▸ **Work to do**: Send back exactly the lines from the opening line of the records below through the one with "fx, fy = fx".

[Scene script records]

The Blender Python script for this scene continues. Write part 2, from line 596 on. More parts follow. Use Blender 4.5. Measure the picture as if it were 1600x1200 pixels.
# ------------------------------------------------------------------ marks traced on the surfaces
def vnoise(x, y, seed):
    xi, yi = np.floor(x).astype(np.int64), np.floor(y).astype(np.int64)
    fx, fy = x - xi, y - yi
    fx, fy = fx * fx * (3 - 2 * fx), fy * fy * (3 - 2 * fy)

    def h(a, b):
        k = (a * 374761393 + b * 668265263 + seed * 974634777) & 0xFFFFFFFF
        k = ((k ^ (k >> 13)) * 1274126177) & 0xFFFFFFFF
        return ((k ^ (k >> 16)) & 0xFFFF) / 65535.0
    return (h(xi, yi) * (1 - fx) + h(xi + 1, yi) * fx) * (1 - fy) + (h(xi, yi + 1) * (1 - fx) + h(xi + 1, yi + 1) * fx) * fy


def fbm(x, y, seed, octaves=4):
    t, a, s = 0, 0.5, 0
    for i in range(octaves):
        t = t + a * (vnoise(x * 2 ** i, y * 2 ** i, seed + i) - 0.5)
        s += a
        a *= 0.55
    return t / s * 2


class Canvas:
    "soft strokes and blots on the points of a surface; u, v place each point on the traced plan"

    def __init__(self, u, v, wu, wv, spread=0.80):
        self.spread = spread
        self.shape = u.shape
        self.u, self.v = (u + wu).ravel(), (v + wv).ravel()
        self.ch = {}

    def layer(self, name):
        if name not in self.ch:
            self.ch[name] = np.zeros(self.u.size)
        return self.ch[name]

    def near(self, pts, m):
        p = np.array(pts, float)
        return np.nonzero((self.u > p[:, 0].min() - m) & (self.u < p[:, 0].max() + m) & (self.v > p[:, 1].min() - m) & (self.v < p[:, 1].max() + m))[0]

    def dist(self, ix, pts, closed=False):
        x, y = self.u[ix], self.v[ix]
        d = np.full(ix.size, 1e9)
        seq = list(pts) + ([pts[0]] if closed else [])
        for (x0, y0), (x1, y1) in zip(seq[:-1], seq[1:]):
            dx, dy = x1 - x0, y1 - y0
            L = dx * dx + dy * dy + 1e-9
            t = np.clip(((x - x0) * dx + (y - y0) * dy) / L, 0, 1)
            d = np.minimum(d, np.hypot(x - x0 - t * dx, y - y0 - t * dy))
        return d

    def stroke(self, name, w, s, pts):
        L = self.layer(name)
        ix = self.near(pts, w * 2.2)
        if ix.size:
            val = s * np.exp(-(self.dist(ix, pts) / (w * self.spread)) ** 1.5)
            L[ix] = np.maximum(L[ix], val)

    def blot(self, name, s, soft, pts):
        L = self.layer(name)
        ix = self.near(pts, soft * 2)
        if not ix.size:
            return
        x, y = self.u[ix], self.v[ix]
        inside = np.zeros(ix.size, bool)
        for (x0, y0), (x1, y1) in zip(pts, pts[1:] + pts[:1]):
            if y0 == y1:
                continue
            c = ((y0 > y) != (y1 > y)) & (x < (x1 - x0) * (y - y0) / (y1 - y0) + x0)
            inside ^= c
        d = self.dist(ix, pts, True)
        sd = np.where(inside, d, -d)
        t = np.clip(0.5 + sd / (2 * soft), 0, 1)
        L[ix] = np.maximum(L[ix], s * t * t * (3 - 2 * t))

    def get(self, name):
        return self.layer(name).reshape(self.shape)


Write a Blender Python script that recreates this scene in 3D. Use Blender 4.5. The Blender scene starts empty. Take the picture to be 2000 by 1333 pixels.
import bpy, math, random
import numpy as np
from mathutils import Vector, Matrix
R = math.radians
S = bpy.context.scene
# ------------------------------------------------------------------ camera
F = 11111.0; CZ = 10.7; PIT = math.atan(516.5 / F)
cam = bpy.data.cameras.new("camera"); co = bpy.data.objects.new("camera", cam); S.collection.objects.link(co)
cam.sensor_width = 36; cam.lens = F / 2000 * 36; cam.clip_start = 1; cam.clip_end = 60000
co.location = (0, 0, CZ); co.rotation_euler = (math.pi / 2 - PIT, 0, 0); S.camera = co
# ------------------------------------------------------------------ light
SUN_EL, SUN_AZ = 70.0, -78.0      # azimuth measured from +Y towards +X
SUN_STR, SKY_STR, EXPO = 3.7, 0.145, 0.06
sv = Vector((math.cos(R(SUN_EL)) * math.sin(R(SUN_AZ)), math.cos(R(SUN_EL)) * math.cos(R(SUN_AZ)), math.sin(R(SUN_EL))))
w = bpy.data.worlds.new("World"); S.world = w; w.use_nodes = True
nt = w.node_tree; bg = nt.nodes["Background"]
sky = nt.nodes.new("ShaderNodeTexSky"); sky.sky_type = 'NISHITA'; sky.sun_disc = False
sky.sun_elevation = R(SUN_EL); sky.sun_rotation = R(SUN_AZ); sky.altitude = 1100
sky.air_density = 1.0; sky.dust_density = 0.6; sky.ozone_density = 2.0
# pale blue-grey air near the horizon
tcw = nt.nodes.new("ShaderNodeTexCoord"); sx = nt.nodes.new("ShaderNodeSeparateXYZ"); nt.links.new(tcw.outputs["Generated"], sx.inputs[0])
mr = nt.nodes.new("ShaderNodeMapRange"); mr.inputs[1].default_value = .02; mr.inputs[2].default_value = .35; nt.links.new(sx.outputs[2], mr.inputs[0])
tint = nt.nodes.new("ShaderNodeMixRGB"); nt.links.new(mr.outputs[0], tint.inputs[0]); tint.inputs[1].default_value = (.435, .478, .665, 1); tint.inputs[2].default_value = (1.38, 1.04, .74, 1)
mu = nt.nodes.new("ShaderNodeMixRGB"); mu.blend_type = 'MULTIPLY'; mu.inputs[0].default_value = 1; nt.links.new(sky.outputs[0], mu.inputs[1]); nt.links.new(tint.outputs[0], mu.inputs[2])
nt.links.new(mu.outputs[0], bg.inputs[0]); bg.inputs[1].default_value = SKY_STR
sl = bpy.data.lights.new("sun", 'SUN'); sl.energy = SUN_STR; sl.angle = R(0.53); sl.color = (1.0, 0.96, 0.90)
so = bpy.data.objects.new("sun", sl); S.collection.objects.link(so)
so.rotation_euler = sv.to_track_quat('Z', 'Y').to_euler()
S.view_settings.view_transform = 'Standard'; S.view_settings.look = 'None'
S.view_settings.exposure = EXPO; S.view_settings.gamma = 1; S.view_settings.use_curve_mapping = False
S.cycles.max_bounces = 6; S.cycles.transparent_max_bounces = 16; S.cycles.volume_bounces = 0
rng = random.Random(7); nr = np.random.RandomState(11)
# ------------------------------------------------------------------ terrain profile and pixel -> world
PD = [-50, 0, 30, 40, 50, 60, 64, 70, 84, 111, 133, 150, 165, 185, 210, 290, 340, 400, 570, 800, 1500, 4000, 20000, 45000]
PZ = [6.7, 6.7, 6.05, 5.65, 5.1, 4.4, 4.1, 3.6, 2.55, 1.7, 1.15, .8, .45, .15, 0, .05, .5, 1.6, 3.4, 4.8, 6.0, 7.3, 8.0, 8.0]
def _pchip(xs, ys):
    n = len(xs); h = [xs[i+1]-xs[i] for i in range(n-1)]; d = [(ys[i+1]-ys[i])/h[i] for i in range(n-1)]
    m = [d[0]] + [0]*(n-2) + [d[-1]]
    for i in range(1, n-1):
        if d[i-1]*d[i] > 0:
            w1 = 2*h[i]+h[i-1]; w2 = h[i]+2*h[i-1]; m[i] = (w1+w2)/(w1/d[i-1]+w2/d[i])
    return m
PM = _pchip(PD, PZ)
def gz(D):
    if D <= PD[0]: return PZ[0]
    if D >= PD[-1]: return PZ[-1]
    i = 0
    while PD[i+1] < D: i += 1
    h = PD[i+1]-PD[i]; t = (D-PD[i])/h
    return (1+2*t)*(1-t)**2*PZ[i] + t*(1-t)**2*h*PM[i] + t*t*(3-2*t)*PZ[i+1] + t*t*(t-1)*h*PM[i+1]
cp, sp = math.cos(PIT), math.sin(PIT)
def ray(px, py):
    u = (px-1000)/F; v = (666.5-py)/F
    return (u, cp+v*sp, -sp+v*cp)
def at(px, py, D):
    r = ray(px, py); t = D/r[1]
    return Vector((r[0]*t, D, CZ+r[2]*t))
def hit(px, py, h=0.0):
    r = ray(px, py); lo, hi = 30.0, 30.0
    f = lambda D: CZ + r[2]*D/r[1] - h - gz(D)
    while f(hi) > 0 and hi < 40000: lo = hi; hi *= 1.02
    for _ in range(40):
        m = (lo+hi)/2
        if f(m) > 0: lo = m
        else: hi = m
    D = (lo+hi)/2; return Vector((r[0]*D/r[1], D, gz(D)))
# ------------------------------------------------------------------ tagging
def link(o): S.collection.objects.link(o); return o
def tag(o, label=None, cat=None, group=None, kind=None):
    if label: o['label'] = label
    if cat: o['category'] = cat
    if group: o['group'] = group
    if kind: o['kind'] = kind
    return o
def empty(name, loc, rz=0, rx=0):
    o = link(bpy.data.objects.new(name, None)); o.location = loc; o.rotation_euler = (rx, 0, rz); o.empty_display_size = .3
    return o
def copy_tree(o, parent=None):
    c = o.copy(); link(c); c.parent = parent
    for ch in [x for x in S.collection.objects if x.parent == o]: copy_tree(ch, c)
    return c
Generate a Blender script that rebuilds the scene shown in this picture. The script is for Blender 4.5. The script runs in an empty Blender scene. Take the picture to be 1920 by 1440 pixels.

▸ **Finished answer**:
The Blender Python script for this scene continues. Write part 2, from line 596 on. More parts follow. Use Blender 4.5. Measure the picture as if it were 1600x1200 pixels.
# ------------------------------------------------------------------ marks traced on the surfaces
def vnoise(x, y, seed):
    xi, yi = np.floor(x).astype(np.int64), np.floor(y).astype(np.int64)
    fx, fy = x - xi, y - yi
    fx, fy = fx * fx * (3 - 2 * fx), fy * fy * (3 - 2 * fy)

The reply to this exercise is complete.